Distiller’s Row: You’ll learn about four bourbon-producing families who lived on Distiller’s Row in Bardstown, the Bourbon Capital of the World: the Willett family (Willett Distillery), the Mattingly and Moore families (Barton 1792), and eight generations of the Samuels family (Maker’s Mark). Sip at all three.
Matriarchs of Bourbon: Castle & Key, Jeptha Creed and Michter’s all boast women master distillers. You’ll taste at all three and learn about the early “bold bourbon broads” who paved the way.
Prohibition Tour: Delve into the history of bootleggers and speakeasy owners who kept bourbon flowing during Prohibition. Stops include the Oscar Getz Whiskey Museum in Bardstown, the new Prohibition Craft Spirits Distillery, the Evan Williams Distillery for a special speakeasy tasting, and a cocktail at Louisville’s cool speakeasy bar, Hell or High Water.

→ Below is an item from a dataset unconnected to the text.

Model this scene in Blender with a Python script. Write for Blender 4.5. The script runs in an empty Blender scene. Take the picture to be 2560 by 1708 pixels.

Lunch at Gatsby’s on Fourth in the Seelbach Hotel, where such characters as Al Capone and F. Scott Fitzgerald hung out.
The Ripy tour is the only half-day Bourbon Barons offering and costs $50, all inclusive. All the rest are day tours, which run $100 and include the tour, lunch and tastings.
Every tour is all-inclusive, Jerry says. “That means all you have to take your wallet out for is a souvenir or a bottle of bourbon.”
Family-owned Stone Fences turned a year old in April after three years of prep and research. Its impressive menu includes historically accurate, entertaining tours with a focus on horses, vineyards, history and bourbon. Offerings include Behind the Fences (Keeneland, a horse farm, The Red Mile and Isaac Murphy Memorial Art Garden), a paranormal investigation experience at haunted Roh’s Opera House in Cynthiana; spring and summer Historic Saturdays; Daniel Boone; Abe Lincoln in Lexington; Bluegrass Divided; Window to War; craft breweries and battle axe throwing; and more.
By request, specialty group tours for at least four to six (with two-month advance reservations) include Distilling at the Ranch (hands-on, daylong bourbon-making); Conquering the Trail (bourbon, all distilleries plus Buffalo Trace, Barton 1792, Castle & Key, and the James E. Pepper distilleries); the Bourbon Artisan Quest; Culinary Trail of the Commonwealth; Dinner on the Vine; Kentucky Crafted: Louisville West; and Kentucky Crafted: Western Kentucky.